La manipulation et l'élimination du TMAH sont donc soumises à des réglementations environnementales strictes. Des processus spéciaux de traitement des déchets sont nécessaires pour neutraliser et éliminer en toute sécurité les déchets contenant du TMAH. Assurer la conformité à ces réglementations est crucial pour minimiser son impact environnemental. Plusieurs projets de recherche et développement au sein de l’industrie sont en cours pour développer des produits alternatifs moins nocifs qui réduiraient l’utilisation du TMAH dans la fabrication de semi-conducteurs.
Utilisation de ressources en eau : La fabrication de semi-conducteurs requiert d'énormes quantités d'eau, notamment pour les procédés de fabrication et le refroidissement des équipements. L'eau déionisée (DI) est essentielle pour la fabrication de semi-conducteurs. Elle est purifiée pour éliminer les ions et les contaminants qui pourraient interférer avec les processus de fabrication. Cette eau est utilisée pour le rinçage, la préparation de solutions chimiques, et comme solvant dans divers procédés. L'eau ultra-pure est une forme encore plus pure que l'eau déionisée, souvent requise dans les étapes les plus critiques de la fabrication, comme le nettoyage des wafers. Elle est traitée pour éliminer presque toutes les impuretés, y compris les particules, les micro-organismes, et les traces de contaminants chimiques. L'eau ultra-pure est obtenue par des processus tels que la filtration sur membrane, l'osmose inverse, la distillation, et l'électrodéionisation. La production de l’eau déionisée et l’eau ultra-pure requiert des quantités importantes d’azote gazeux et d’énergie (forces motrices des pompes).
Il est possible de limiter la quantité d’eau requise en récupérant l’eau utilisée lors des divers procédés et en la traitant. Ce faisant, plusieurs étapes de filtration et de purification peuvent être évitées, et la quantité d’eaux usées rejetées est également diminuée. Il est à noter que les rejets d’eaux usées de l’industrie des semi-conducteurs doivent satisfaire à des normes environnementales strictes et il est donc généralement nécessaire de procéder à un prétraitement local des eaux usées avant de les rejeter vers l’usine municipale de traitement des eaux usées.

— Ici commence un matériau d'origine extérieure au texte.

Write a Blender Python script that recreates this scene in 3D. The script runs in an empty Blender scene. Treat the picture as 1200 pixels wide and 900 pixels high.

Extraction des matières premières : Les semi-conducteurs nécessitent des matériaux tels que le silicium, l’or, le cuivre, le nickel et l’argent. L'extraction de ces matériaux peut entraîner des perturbations environnementales, notamment la déforestation, la perte de biodiversité, et la pollution des sols et des eaux de la région minière.
Pour réduire les impacts environnementaux liés à l’usage de ces matériaux, la conception des circuits intégrés joue un rôle important en limitant la quantité de matériaux nécessaires pour accomplir les tâches. La loi de Moore, formulée par Gordon Moore en 1965, stipule que le nombre de transistors sur une puce électronique double environ tous les deux ans, ce qui signifie que les circuits deviennent plus puissants sans augmenter leur taille physique. Cette observation a conduit à une miniaturisation continue des transistors, permettant une augmentation rapide de la puissance de calcul des dispositifs électroniques, tels que les ordinateurs et les téléphones intelligents. Cependant, la réduction des tailles de transistors atteint maintenant des limites physiques, le doublement de la densité devient donc maintenant de plus en plus difficile. Les concepteurs visent donc d’autres axes d’améliorations, notamment en favorisant le prolongement de la durée de vie des produits, la conception modulaire et la facilitation du recyclage des composants.